## WHAT NEEDS TO BE DONE
Repeat every line, exactly, from the very first through the one where "rnd = random.Random(7)" appears. Add nothing else.

## DATASET
========

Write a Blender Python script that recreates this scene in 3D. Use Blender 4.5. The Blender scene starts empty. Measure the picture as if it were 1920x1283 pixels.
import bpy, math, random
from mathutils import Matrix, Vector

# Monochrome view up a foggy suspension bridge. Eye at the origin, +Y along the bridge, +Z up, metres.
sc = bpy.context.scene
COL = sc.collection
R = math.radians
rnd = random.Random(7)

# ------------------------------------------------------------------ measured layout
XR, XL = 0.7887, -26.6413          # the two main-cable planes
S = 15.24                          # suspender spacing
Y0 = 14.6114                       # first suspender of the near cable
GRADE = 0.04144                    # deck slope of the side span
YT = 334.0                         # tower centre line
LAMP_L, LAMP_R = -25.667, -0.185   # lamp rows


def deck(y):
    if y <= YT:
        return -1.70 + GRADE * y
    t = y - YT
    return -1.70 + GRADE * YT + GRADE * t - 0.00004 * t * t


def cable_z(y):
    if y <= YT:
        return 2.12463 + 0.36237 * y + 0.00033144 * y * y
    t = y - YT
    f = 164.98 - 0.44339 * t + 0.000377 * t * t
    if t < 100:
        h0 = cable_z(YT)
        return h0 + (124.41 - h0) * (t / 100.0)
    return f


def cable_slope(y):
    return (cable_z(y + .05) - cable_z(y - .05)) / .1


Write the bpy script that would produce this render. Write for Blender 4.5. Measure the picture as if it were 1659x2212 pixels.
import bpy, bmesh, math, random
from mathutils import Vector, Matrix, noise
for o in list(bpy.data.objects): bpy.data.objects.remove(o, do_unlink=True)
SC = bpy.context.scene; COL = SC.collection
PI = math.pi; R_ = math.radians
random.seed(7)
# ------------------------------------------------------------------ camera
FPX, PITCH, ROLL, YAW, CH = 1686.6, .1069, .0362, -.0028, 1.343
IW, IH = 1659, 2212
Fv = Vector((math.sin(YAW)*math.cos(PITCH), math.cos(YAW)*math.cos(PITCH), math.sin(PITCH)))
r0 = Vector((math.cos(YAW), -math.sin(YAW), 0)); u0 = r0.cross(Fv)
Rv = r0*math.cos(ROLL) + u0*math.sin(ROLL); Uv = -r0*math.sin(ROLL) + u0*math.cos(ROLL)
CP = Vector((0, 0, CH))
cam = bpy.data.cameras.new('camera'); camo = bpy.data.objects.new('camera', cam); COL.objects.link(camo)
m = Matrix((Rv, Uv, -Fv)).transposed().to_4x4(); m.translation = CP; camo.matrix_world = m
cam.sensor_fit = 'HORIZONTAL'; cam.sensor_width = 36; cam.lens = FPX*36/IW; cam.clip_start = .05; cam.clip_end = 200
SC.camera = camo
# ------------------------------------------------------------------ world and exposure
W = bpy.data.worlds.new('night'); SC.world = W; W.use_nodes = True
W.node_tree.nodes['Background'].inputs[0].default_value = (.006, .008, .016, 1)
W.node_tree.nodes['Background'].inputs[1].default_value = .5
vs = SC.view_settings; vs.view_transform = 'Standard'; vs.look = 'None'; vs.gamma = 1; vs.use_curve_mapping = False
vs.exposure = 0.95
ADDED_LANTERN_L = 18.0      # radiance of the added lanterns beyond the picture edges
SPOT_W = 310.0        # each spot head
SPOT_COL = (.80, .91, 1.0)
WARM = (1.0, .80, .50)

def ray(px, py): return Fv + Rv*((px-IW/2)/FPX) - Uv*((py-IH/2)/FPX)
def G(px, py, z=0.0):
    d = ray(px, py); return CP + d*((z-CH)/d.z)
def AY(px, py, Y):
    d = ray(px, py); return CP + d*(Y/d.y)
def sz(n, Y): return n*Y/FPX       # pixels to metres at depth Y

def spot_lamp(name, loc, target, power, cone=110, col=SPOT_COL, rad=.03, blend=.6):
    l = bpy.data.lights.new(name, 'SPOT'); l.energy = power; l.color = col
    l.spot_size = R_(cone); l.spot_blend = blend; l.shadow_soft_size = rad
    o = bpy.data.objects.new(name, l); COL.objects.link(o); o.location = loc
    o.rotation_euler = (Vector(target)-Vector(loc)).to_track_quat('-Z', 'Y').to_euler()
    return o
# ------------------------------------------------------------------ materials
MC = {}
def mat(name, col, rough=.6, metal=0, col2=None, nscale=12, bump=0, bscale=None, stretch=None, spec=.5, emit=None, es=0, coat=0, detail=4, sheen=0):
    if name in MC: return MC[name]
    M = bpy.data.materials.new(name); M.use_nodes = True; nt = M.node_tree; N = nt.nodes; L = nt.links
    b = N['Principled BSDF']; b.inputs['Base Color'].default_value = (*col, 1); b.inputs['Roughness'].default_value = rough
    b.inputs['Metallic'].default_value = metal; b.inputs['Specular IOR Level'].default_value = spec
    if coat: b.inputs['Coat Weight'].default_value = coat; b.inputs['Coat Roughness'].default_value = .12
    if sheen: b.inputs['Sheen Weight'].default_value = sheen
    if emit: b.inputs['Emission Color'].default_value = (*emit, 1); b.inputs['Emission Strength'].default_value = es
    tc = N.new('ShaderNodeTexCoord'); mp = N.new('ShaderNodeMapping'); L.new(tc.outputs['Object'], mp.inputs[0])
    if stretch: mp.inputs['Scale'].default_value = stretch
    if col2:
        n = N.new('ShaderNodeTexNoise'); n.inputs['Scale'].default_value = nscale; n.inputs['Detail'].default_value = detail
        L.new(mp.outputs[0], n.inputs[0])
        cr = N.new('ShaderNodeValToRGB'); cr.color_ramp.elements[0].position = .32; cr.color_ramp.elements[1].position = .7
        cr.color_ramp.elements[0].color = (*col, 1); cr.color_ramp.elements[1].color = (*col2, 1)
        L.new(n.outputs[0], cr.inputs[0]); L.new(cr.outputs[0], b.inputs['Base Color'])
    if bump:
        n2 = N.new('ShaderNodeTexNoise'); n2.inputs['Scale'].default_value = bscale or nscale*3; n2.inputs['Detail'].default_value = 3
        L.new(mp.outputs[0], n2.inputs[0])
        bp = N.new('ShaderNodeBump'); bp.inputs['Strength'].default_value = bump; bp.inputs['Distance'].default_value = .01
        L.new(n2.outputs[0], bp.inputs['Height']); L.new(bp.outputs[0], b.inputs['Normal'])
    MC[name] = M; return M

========

## RESULT
Write a Blender Python script that recreates this scene in 3D. Use Blender 4.5. The Blender scene starts empty. Measure the picture as if it were 1920x1283 pixels.
import bpy, math, random
from mathutils import Matrix, Vector

# Monochrome view up a foggy suspension bridge. Eye at the origin, +Y along the bridge, +Z up, metres.
sc = bpy.context.scene
COL = sc.collection
R = math.radians
rnd = random.Random(7)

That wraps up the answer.